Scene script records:
--------------------
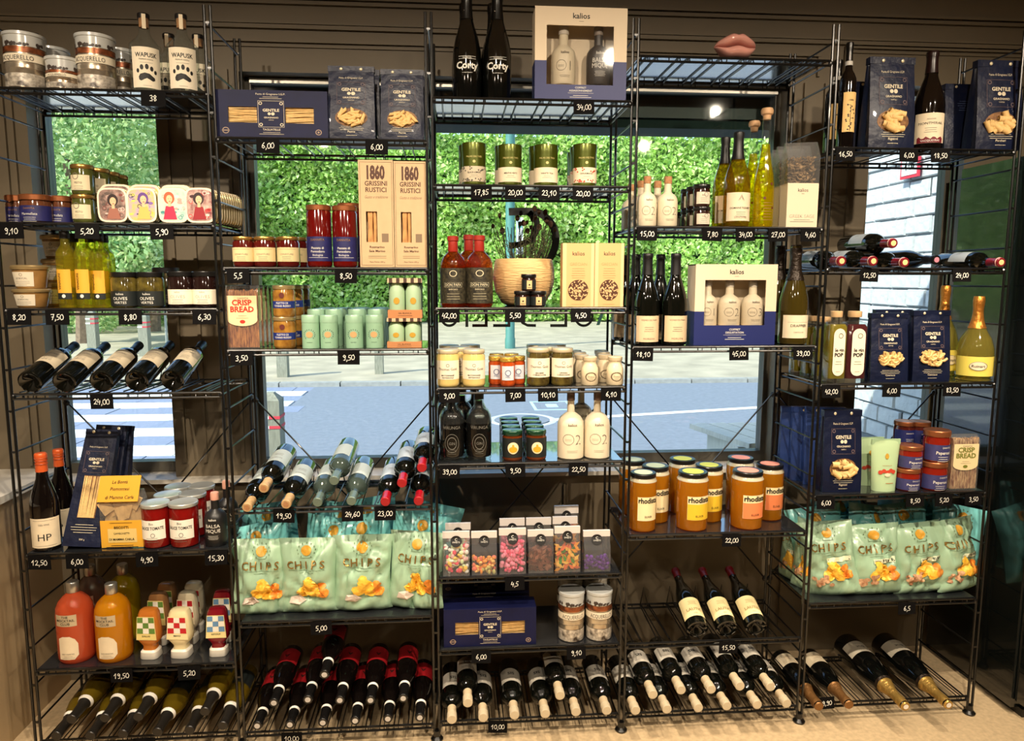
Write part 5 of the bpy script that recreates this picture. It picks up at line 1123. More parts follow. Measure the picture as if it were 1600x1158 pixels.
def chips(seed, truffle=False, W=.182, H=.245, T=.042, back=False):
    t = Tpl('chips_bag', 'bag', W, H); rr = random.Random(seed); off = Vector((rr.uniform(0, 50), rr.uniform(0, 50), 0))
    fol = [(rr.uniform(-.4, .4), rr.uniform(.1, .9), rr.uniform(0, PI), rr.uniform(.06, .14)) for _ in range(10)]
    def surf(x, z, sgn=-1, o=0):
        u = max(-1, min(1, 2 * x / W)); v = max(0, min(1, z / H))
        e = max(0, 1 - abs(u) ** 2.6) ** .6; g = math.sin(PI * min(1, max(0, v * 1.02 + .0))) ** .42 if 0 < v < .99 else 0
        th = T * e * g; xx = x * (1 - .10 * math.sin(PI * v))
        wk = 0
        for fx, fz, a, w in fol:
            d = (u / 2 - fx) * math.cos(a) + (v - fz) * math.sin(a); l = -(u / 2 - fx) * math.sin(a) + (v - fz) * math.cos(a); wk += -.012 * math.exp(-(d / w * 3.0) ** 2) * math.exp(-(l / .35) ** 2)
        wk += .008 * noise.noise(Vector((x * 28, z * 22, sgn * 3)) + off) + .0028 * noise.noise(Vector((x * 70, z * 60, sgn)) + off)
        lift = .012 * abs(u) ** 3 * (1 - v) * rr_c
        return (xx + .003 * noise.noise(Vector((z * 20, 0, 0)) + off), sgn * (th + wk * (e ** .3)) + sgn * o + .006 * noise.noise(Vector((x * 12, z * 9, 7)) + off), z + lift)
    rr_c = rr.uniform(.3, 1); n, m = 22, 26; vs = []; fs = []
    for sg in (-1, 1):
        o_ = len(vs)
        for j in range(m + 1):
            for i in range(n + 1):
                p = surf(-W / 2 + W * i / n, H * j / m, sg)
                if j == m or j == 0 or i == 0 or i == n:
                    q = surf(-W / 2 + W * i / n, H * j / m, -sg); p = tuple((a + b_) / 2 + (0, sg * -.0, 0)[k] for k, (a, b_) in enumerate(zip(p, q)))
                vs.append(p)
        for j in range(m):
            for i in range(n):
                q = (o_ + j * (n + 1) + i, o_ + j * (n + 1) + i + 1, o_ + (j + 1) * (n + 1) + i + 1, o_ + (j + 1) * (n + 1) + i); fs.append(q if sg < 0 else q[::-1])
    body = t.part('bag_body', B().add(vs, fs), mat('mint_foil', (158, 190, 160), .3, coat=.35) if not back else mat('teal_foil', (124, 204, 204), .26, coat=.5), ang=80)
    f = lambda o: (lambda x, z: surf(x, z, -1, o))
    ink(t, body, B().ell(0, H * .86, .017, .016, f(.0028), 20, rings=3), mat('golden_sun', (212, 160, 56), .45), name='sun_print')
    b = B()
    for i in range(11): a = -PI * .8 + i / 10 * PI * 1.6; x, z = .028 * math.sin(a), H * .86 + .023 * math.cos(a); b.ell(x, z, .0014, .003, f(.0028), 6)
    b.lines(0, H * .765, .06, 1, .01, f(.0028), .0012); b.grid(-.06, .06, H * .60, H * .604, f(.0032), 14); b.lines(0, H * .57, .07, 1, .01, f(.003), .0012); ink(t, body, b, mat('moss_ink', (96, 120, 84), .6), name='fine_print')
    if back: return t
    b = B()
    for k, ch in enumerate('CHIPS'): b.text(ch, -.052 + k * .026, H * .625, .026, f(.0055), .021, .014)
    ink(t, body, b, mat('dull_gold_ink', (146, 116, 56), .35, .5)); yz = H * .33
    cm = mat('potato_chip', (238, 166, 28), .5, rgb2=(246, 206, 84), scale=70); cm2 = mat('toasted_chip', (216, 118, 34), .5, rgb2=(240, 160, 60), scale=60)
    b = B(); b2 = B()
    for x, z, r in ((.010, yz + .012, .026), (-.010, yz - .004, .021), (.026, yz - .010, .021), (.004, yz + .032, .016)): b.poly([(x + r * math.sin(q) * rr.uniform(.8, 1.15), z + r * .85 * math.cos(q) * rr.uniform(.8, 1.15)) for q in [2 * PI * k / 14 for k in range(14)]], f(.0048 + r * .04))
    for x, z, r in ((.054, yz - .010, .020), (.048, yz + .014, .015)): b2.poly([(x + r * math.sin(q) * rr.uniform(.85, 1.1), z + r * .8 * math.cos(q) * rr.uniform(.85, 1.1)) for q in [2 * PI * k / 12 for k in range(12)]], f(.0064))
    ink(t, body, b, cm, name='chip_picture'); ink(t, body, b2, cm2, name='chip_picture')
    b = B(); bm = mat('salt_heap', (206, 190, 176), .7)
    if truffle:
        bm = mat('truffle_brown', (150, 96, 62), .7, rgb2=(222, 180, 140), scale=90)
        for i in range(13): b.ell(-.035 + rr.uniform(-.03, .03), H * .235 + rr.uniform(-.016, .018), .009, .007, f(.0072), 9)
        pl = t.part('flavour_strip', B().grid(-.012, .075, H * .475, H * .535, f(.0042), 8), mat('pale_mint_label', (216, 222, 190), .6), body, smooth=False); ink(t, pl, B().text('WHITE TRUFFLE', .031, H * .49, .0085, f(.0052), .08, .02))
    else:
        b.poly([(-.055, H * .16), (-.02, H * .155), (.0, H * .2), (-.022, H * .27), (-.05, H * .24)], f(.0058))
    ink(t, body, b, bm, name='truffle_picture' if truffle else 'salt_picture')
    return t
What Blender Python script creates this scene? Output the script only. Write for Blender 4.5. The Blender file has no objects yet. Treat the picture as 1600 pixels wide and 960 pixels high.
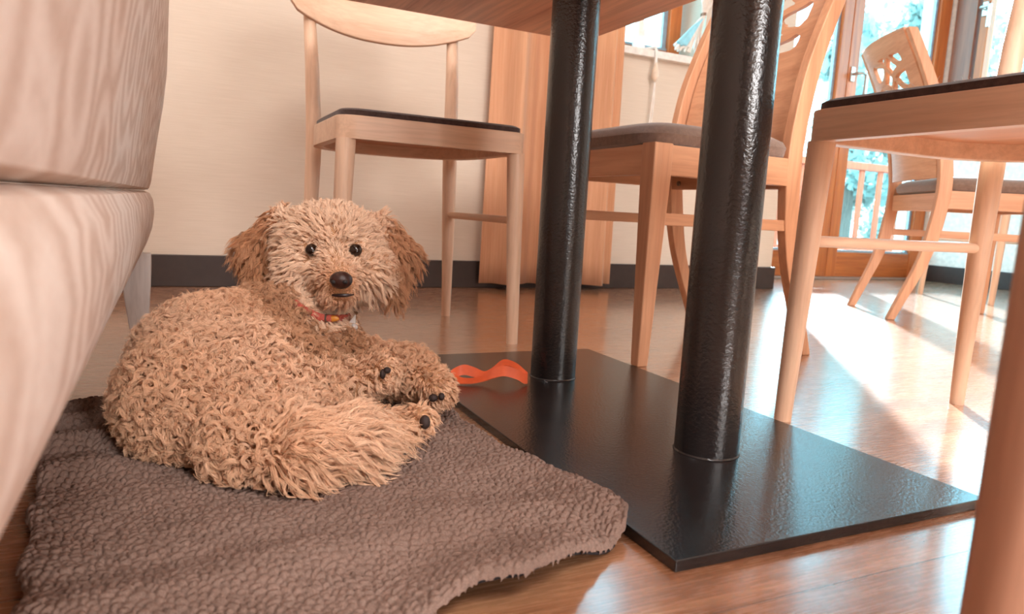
--------------------
WRITTEN PROBLEM: Keep the pictures out and write out the records exactly.

TASK OUTPUT:
Write part 5 of the bpy script that recreates this picture. It picks up at line 1123. More parts follow. Measure the picture as if it were 1600x1158 pixels.
def chips(seed, truffle=False, W=.182, H=.245, T=.042, back=False):
    t = Tpl('chips_bag', 'bag', W, H); rr = random.Random(seed); off = Vector((rr.uniform(0, 50), rr.uniform(0, 50), 0))
    fol = [(rr.uniform(-.4, .4), rr.uniform(.1, .9), rr.uniform(0, PI), rr.uniform(.06, .14)) for _ in range(10)]
    def surf(x, z, sgn=-1, o=0):
        u = max(-1, min(1, 2 * x / W)); v = max(0, min(1, z / H))
        e = max(0, 1 - abs(u) ** 2.6) ** .6; g = math.sin(PI * min(1, max(0, v * 1.02 + .0))) ** .42 if 0 < v < .99 else 0
        th = T * e * g; xx = x * (1 - .10 * math.sin(PI * v))
        wk = 0
        for fx, fz, a, w in fol:
            d = (u / 2 - fx) * math.cos(a) + (v - fz) * math.sin(a); l = -(u / 2 - fx) * math.sin(a) + (v - fz) * math.cos(a); wk += -.012 * math.exp(-(d / w * 3.0) ** 2) * math.exp(-(l / .35) ** 2)
        wk += .008 * noise.noise(Vector((x * 28, z * 22, sgn * 3)) + off) + .0028 * noise.noise(Vector((x * 70, z * 60, sgn)) + off)
        lift = .012 * abs(u) ** 3 * (1 - v) * rr_c
        return (xx + .003 * noise.noise(Vector((z * 20, 0, 0)) + off), sgn * (th + wk * (e ** .3)) + sgn * o + .006 * noise.noise(Vector((x * 12, z * 9, 7)) + off), z + lift)
    rr_c = rr.uniform(.3, 1); n, m = 22, 26; vs = []; fs = []
    for sg in (-1, 1):
        o_ = len(vs)
        for j in range(m + 1):
            for i in range(n + 1):
                p = surf(-W / 2 + W * i / n, H * j / m, sg)
                if j == m or j == 0 or i == 0 or i == n:
                    q = surf(-W / 2 + W * i / n, H * j / m, -sg); p = tuple((a + b_) / 2 + (0, sg * -.0, 0)[k] for k, (a, b_) in enumerate(zip(p, q)))
                vs.append(p)
        for j in range(m):
            for i in range(n):
                q = (o_ + j * (n + 1) + i, o_ + j * (n + 1) + i + 1, o_ + (j + 1) * (n + 1) + i + 1, o_ + (j + 1) * (n + 1) + i); fs.append(q if sg < 0 else q[::-1])
    body = t.part('bag_body', B().add(vs, fs), mat('mint_foil', (158, 190, 160), .3, coat=.35) if not back else mat('teal_foil', (124, 204, 204), .26, coat=.5), ang=80)
    f = lambda o: (lambda x, z: surf(x, z, -1, o))
    ink(t, body, B().ell(0, H * .86, .017, .016, f(.0028), 20, rings=3), mat('golden_sun', (212, 160, 56), .45), name='sun_print')
    b = B()
    for i in range(11): a = -PI * .8 + i / 10 * PI * 1.6; x, z = .028 * math.sin(a), H * .86 + .023 * math.cos(a); b.ell(x, z, .0014, .003, f(.0028), 6)
    b.lines(0, H * .765, .06, 1, .01, f(.0028), .0012); b.grid(-.06, .06, H * .60, H * .604, f(.0032), 14); b.lines(0, H * .57, .07, 1, .01, f(.003), .0012); ink(t, body, b, mat('moss_ink', (96, 120, 84), .6), name='fine_print')
    if back: return t
    b = B()
    for k, ch in enumerate('CHIPS'): b.text(ch, -.052 + k * .026, H * .625, .026, f(.0055), .021, .014)
    ink(t, body, b, mat('dull_gold_ink', (146, 116, 56), .35, .5)); yz = H * .33
    cm = mat('potato_chip', (238, 166, 28), .5, rgb2=(246, 206, 84), scale=70); cm2 = mat('toasted_chip', (216, 118, 34), .5, rgb2=(240, 160, 60), scale=60)
    b = B(); b2 = B()
    for x, z, r in ((.010, yz + .012, .026), (-.010, yz - .004, .021), (.026, yz - .010, .021), (.004, yz + .032, .016)): b.poly([(x + r * math.sin(q) * rr.uniform(.8, 1.15), z + r * .85 * math.cos(q) * rr.uniform(.8, 1.15)) for q in [2 * PI * k / 14 for k in range(14)]], f(.0048 + r * .04))
    for x, z, r in ((.054, yz - .010, .020), (.048, yz + .014, .015)): b2.poly([(x + r * math.sin(q) * rr.uniform(.85, 1.1), z + r * .8 * math.cos(q) * rr.uniform(.85, 1.1)) for q in [2 * PI * k / 12 for k in range(12)]], f(.0064))
    ink(t, body, b, cm, name='chip_picture'); ink(t, body, b2, cm2, name='chip_picture')
    b = B(); bm = mat('salt_heap', (206, 190, 176), .7)
    if truffle:
        bm = mat('truffle_brown', (150, 96, 62), .7, rgb2=(222, 180, 140), scale=90)
        for i in range(13): b.ell(-.035 + rr.uniform(-.03, .03), H * .235 + rr.uniform(-.016, .018), .009, .007, f(.0072), 9)
        pl = t.part('flavour_strip', B().grid(-.012, .075, H * .475, H * .535, f(.0042), 8), mat('pale_mint_label', (216, 222, 190), .6), body, smooth=False); ink(t, pl, B().text('WHITE TRUFFLE', .031, H * .49, .0085, f(.0052), .08, .02))
    else:
        b.poly([(-.055, H * .16), (-.02, H * .155), (.0, H * .2), (-.022, H * .27), (-.05, H * .24)], f(.0058))
    ink(t, body, b, bm, name='truffle_picture' if truffle else 'salt_picture')
    return t
What Blender Python script creates this scene? Output the script only. Write for Blender 4.5. The Blender file has no objects yet. Treat the picture as 1600 pixels wide and 960 pixels high.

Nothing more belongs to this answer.